Alternativ hätte Die Augen des Engels auch ein Film darüber werden können, wie schwierig es ist, einen Film zu erschaffen. Aber selbst in dieser Hinsicht ist Winterbottom bloß ein äußerst müder Vertreter dieser Gattung gelungen. Die Cleverness eines Adaption und die Poetik eines 8 ½ bleiben für diese sperrige Erzählung stets außer Reichweite. Selbst die Dopplung, Die Augen des Engels wie auch den Film-im-Film nach dem Vorbild von Dantes Göttliche Komödie zu strukturieren, bleibt wenig ergiebig und mutet eher wie eine formale Fingerübung an, denn wie eine aussagekräftige künstlerische Entscheidung. Angesichts dessen, dass zudem Kameramann Hubert Taczanowski den reizvollen Schauplatz nur selten auf inspirierende Weise einfängt und die Dialoge den sichtbar engagierten Daniel Brühl dazu drängen, die Lektionen seiner Figur wortwörtlich auszusprechen, bleibt Die Augen des Engels eine intellektuelle Luftblase: Durch die mäandernde Erzählweise ist Winterbottoms Werk zwar zäh, die hinter dem anstrengenden Storytelling liegenden Erkenntnisse sind derweil erschreckend banal.

Einziger Lichtblick in diesem von drögen Figuren und unstrukturierten Gedankenansätzen geplagten Genremix ist das Supermodel Cara Delevingne. Die Britin, die bereits in Anna Karenina aufgetreten ist und 2016 in Suicide Squad zu sehen sein wird, glüht vor Energie sowie Passion, und im Gegensatz zum restlichen Ensemble erweckt sie eine runde Figur zum Leben, statt als wandelnde These durchs Bild zu stapfen.

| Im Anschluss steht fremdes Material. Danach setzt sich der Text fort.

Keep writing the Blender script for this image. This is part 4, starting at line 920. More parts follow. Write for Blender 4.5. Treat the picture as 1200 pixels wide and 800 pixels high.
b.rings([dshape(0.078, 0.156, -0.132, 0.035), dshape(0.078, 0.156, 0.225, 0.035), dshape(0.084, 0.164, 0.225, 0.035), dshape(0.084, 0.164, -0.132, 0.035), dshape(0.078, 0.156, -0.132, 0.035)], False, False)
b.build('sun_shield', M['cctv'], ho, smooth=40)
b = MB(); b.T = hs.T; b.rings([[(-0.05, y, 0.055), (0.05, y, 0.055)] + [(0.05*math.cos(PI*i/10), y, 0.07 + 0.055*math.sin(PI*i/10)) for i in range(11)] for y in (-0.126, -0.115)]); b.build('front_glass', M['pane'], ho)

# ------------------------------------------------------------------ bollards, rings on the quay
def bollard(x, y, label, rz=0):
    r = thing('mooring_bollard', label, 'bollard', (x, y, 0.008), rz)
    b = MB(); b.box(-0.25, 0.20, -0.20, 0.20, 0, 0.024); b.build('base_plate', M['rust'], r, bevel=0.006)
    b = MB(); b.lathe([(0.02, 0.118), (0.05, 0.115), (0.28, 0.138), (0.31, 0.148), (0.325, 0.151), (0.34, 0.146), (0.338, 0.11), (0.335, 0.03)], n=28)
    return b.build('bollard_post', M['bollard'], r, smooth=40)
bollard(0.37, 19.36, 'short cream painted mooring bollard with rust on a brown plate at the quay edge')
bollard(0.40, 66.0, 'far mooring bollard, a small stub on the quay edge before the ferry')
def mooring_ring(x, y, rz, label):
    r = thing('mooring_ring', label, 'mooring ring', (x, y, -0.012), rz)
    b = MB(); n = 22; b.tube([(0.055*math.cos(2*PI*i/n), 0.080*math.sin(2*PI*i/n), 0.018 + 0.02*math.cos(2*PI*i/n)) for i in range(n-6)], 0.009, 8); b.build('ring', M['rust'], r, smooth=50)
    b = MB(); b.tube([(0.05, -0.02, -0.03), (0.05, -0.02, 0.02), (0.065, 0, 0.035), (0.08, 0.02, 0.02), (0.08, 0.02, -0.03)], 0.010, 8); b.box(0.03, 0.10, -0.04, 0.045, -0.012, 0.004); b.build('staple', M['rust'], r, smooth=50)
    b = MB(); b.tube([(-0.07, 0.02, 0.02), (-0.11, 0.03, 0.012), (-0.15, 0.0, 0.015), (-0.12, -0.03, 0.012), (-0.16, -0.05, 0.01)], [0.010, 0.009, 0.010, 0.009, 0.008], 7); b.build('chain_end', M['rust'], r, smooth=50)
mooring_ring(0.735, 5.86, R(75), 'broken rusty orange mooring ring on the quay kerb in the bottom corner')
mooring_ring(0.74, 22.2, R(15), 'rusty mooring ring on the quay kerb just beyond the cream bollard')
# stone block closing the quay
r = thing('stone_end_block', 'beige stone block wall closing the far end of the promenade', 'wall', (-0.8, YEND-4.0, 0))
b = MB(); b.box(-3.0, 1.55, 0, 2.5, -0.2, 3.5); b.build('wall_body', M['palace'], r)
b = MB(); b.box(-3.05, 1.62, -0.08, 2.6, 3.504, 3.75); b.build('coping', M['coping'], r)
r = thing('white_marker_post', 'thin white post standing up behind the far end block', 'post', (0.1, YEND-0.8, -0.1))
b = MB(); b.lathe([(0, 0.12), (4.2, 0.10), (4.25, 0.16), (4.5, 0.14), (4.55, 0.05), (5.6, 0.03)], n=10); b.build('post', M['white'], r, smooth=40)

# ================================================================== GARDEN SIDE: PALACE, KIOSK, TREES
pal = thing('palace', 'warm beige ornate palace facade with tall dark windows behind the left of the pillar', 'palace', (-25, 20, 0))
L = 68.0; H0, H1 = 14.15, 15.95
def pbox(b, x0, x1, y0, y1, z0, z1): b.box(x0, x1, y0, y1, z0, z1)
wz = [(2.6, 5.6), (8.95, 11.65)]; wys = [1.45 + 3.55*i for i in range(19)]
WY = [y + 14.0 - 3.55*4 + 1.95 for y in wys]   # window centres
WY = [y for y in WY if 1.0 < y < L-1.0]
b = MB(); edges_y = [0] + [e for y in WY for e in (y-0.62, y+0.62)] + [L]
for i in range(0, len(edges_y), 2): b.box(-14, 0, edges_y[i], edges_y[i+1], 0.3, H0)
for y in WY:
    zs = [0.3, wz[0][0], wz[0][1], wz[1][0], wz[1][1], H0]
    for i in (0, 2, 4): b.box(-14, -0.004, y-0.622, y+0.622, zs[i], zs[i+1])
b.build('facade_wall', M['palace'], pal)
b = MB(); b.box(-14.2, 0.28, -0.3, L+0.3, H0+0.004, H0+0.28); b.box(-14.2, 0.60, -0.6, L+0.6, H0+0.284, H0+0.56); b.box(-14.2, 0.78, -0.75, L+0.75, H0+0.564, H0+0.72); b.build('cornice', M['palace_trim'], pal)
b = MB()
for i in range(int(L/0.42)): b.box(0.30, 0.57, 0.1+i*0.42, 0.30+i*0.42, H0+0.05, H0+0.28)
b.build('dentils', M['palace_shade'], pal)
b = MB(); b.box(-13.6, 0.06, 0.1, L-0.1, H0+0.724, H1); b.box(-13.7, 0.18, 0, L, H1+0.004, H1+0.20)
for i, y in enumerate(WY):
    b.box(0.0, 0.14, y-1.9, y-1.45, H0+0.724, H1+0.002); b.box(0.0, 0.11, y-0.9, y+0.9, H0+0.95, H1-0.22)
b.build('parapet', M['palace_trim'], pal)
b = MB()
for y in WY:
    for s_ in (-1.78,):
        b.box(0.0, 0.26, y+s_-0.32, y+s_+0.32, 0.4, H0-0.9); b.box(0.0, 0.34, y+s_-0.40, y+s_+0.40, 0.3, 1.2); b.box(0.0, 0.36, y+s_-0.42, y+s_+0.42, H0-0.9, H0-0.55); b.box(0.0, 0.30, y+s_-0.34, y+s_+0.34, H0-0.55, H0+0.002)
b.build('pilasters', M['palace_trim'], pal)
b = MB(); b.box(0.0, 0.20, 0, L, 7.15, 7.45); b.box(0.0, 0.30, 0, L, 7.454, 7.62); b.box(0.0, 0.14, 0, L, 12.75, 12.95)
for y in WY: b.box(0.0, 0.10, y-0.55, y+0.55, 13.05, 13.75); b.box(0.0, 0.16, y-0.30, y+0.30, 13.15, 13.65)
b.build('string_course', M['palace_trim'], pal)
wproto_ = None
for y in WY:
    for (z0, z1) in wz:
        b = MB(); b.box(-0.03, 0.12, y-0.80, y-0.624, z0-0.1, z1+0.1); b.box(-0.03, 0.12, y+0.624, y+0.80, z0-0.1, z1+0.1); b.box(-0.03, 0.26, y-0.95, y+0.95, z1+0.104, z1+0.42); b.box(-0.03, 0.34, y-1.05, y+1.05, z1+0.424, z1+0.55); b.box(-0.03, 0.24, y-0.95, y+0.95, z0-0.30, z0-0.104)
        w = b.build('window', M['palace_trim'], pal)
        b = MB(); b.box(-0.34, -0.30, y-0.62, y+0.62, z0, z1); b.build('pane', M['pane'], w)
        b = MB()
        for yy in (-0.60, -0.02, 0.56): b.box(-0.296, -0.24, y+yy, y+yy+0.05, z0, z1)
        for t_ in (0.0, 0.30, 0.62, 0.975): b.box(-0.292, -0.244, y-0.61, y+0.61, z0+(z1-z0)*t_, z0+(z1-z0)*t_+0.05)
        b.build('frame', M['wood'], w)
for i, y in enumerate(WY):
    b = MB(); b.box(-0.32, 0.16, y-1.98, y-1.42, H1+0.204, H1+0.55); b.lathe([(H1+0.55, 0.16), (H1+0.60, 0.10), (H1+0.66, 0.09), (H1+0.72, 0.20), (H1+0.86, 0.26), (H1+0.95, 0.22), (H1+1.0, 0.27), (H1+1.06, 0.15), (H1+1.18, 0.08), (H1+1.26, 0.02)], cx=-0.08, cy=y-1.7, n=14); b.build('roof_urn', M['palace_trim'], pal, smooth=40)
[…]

Wann immer Delevingne als Teilzeit-Barkeeperin Melanie Brühl Figur durch Siena führt oder daran erinnert, dass es möglich ist, Spaß zu haben, verwandelt sich Die Augen des Engels in einen Film, der zwar simpler ist, jedoch auch in sich küntlerisch deutlich ausgereifter. Schade bloß, dass die Schwächen, die diese Szenen umgeben, zu dominant sind, als dass Delevingne den Film im Alleingang retten könnte.

Fazit: Die Augen des Engels nimmt diverse reizvolle Ideen, denkt sie nicht zu Ende und hakt sie alle in einer unfokussierten, spröden Geschichte ab, die nichts aus ihrem metafiktionalen Potential macht. Vielfilmer Michael Winterbottom kann besseres als das!